Nevertheless, the President, the Vice-President, and members of their party repeatedly demagogued the issue, arguing that the warrantless surveillance program was necessary to save American lives, that people who opposed it would have blood on their hands, and that therefore it was necessary to amend FISA in order to permit the President to do legally what he was prepared to do illegally.

As a result of this repeated demagougery, Congress passed the Protect America Act in 2007 and the FISA Amendments Act of 2008. The former bill, the Protect America Act, was a terrible dismantling of the protections built into FISA. Allegedly designed only to permit surveillance of foreign to foreign communications, it essentially redefined electronic surveillance in order to escape FISA's warrant requirements. The latter bill, the FISA Amendments Act of 2008, effectively gives the President-- now President Obama-- the authority to run surveillance programs similar in effect to the warrantless surveillance program that is the subject of the Inspector General's report. That is because New FISA no longer requires individualized targets in all surveillance programs. Some programs may be "vaccum cleaner" programs that listen to a great many different calls (and read a great many e-mails) without any requirement of a warrant directed at a particular person as long as no U.S. person is directly targeted as the object of the program.

It is true that under the new FISA, the government cannot do exactly what the Bush program did-- it cannot directly target an American who has received phone calls from someone suspected of being an Al Qaeda agent. But a program like this may no longer be necessary. New FISA authorizes the creation of surveillance programs directed against foreign persons (or rather, against persons believed to be outside the United States)-- which require no individualized suspicion of anyone being a terrorist, or engaging in any criminal activity. These programs may inevitably include many phone calls involving Americans, who may have absolutely no connection to terrorism or to Al Qaeda. Now all of the work of excluding phone calls involving innocent Americans is done in the back end, in minimization. The new system is only as good as its minimization requirements. And those minimization requirements are largely out of the public's view, just as the original surveillance program was. New FISA may use minimization to protect the interests of innocent Americans from abuse. Or it may not. It all depends on how the system is implemented, in ways that are currently subject to only limited oversight.

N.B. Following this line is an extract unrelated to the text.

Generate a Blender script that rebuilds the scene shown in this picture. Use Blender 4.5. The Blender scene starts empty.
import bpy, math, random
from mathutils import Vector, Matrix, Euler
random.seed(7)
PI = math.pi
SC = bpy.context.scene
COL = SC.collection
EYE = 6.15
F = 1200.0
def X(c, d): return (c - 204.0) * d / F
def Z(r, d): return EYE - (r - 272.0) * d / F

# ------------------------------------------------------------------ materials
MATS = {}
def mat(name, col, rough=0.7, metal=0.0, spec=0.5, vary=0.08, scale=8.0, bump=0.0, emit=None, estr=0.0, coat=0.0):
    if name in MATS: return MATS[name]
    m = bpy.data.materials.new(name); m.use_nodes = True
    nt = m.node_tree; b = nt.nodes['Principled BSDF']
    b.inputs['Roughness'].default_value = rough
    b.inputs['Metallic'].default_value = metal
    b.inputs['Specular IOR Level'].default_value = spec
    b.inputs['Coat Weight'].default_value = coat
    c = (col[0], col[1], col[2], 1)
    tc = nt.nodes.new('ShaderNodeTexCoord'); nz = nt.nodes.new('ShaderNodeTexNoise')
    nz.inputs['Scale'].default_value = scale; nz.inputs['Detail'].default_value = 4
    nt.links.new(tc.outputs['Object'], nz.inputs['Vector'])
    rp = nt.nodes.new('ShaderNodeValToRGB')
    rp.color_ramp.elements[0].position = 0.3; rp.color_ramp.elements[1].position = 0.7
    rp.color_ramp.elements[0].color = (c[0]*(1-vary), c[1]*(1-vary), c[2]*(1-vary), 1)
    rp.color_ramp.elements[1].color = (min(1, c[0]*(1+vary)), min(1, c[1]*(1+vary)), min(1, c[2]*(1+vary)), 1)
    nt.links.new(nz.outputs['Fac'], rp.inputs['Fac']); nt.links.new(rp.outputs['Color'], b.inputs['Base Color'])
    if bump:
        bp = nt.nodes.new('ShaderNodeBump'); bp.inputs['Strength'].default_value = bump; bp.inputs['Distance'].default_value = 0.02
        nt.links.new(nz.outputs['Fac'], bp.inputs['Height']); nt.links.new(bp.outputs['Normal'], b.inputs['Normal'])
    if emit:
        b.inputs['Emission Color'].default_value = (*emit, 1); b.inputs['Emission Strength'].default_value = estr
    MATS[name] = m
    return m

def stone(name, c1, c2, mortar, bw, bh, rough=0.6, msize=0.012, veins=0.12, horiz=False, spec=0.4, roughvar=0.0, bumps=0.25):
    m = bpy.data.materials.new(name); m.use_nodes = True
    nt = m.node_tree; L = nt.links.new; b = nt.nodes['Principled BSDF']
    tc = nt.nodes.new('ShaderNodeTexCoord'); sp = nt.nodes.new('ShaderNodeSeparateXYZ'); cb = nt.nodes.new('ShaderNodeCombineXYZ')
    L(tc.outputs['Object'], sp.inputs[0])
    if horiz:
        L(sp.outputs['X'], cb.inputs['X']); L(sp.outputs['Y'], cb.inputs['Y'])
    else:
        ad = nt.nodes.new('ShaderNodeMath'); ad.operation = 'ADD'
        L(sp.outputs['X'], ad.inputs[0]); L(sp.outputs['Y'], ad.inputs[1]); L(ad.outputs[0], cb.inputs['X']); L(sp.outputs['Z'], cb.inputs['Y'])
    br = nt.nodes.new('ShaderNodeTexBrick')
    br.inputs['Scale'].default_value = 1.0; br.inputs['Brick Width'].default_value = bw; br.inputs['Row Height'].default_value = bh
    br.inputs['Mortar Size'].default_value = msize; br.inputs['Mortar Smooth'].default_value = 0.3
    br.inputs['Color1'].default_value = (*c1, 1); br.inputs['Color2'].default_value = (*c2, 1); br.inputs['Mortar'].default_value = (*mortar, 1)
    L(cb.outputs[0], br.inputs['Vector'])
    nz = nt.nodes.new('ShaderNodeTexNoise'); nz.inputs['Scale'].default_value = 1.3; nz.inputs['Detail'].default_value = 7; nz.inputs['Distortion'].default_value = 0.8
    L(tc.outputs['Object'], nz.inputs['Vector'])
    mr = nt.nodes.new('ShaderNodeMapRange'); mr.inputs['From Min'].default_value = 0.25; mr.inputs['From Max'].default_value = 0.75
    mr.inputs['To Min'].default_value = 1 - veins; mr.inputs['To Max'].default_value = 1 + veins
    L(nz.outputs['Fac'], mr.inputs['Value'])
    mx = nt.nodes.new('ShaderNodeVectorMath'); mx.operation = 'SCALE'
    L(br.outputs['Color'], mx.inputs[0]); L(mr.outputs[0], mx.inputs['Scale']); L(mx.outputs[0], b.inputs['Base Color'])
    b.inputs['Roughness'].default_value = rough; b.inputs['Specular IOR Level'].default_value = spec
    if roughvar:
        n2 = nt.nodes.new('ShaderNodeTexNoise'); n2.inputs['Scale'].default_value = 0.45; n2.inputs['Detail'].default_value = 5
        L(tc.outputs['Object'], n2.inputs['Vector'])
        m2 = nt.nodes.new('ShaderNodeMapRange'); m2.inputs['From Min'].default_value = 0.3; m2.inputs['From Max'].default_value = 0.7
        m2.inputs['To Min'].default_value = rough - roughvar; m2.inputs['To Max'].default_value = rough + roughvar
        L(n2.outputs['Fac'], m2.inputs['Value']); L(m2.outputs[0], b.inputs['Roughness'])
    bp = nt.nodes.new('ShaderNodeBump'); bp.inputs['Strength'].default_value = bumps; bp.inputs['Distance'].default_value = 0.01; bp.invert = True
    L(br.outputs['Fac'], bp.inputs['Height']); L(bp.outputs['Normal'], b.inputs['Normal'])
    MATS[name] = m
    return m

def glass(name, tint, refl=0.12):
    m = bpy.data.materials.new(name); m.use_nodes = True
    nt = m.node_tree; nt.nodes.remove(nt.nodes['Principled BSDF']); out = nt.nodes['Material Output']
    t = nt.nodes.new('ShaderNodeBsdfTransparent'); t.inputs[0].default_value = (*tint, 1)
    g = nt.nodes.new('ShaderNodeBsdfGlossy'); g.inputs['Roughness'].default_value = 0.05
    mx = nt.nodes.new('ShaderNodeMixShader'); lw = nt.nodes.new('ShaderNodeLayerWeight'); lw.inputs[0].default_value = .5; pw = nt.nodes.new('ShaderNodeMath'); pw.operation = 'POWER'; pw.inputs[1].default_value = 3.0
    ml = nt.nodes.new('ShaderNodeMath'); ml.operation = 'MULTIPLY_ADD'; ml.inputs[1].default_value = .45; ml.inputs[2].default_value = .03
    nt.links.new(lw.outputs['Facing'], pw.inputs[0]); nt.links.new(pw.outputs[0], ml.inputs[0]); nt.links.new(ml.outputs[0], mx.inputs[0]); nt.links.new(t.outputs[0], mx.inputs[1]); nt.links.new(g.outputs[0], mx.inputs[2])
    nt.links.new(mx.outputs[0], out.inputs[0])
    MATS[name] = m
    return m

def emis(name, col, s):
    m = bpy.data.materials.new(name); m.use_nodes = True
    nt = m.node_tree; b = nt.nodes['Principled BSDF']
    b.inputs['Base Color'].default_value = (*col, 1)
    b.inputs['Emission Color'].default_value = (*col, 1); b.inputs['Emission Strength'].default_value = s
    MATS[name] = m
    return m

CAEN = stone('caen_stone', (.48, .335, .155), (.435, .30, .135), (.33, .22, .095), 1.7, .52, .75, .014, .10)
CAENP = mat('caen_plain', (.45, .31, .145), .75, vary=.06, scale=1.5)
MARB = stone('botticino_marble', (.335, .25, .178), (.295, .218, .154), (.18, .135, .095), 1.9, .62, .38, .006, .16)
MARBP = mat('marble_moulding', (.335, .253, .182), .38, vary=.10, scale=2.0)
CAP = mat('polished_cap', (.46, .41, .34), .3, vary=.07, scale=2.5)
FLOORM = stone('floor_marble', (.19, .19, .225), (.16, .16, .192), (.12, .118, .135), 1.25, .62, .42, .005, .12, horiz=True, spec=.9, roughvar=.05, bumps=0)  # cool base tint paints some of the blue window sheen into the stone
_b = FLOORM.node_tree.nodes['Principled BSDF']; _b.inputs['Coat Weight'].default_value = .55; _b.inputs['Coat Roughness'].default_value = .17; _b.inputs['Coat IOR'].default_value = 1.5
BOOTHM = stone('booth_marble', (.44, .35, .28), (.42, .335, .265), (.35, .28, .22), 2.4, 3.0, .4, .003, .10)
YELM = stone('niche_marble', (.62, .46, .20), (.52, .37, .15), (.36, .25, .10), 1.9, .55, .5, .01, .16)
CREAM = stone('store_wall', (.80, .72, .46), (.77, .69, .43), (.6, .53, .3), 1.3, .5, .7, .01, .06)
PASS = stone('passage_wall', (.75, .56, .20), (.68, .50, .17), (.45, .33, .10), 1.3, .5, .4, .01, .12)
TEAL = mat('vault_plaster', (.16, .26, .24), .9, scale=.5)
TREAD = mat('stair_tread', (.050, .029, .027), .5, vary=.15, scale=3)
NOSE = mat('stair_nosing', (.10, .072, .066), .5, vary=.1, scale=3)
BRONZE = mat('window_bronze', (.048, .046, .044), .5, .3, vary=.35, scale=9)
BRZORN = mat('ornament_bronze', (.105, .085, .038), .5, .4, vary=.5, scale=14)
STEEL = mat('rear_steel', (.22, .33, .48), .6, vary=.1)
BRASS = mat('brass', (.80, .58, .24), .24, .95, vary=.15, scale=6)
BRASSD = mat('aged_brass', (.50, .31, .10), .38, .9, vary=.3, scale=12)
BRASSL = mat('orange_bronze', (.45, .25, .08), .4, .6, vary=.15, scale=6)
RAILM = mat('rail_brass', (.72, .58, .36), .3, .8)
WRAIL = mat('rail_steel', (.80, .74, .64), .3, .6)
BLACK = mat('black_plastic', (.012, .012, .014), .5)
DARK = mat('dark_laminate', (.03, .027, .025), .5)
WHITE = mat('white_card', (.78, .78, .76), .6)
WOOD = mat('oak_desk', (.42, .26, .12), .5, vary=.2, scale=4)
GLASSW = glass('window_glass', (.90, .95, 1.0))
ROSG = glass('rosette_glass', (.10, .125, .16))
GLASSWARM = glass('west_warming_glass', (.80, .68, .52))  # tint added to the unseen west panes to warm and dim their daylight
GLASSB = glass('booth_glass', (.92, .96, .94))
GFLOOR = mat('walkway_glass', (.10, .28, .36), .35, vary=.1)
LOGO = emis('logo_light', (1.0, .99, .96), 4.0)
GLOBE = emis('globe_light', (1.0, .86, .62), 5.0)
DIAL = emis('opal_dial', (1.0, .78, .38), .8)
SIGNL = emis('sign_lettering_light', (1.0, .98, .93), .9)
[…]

In sum: the Bush Administration used an illegal program that wasn't effective, and when the public found out, it repeatedly used this ineffective program to scare Congress into passing laws that legitimated many of its illegal practices and gave the intelligence agencies greater leeway with less oversight.

Nice move, eh?

The lesson of this story is not that the Bush Administration used to do very bad things and thankfully we don't do them anymore. The lesson of this story is that Congress needs to require the Executive Branch to implement New FISA in ways that are accountable both to Congress and to a set of ombudsmen in the executive branch that Congress should now create. Congress needs to require audits of the kinds of surveillance programs the executive branch is now running. It needs to create a set of new checks and balances within the executive branch in order to prevent the sloppiness and the end-runs around consultation and checks on abuse we saw in the Bush Administration. Thanks to a successful strategy of repeated and shameless demagoguery, President Bush has handed enormous new powers of surveillance off to his successor, and to every President thereafter, regardless of party. The question now is what, if anything, Congress plans to do to prevent future abuses.